Like football around the world, the Swiss league has been brought to a standstill, depriving clubs of much of their income for possibly several months. Last week, Sion dismissed nine players, saying they had refused to accept a wage cut.

"It's not acceptable to behave like that," said SAFP president Lucien Valloni.

"If a crisis appears, you have to look after your employees and not put a gun to their head and tell them they have 24 hours to decide on a (wage) a reduction or not, and then if they say no  which is their right  they are sacked. That is really outrageous."

Valloni said it was premature to consider salary cuts and that clubs should look for more wide-ranging solutions.

"I think it was a bad sign, a wrong sign, and not a sign for solidarity," he said. "Even before Sion did that, we were looking to find a solution for everybody and players were ready to help the clubs but salary reduction is premature."

Sion did not immediately respond to a request for comment.

Club president Christian Constantin said after the sackings that "there's no point in me keeping players who don't want to make an effort when everyone else has to make an effort".

"I told them that their (reduced) wage for doing nothing is practically the salary of two nurses working hard to save lives today," he added.

Constantin has employed around 40 coaches since he took over the club in 2003, including himself for a short stint.

Sion were kicked out of the Europa League in 2011 for fielding an ineligible player and banned from European football for a year in 2018 over a transfer debt with another club.

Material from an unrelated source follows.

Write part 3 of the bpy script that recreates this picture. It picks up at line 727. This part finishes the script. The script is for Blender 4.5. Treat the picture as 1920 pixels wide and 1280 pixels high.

In the same year Constantin was banned for 14 months, later reduced to nine, for slapping a television pundit.

"I was shocked and the players were shocked as well, even though it is Mr Constantin and FC Sion.....this was something which topped everything we have seen before," Valloni said.

He refuted the suggestion that the players were doing nothing.

"The players are working, even if they cannot train with the team. They have individual training programmes, so they work from home...but they are still working, so why should they not be paid?," Valloni said.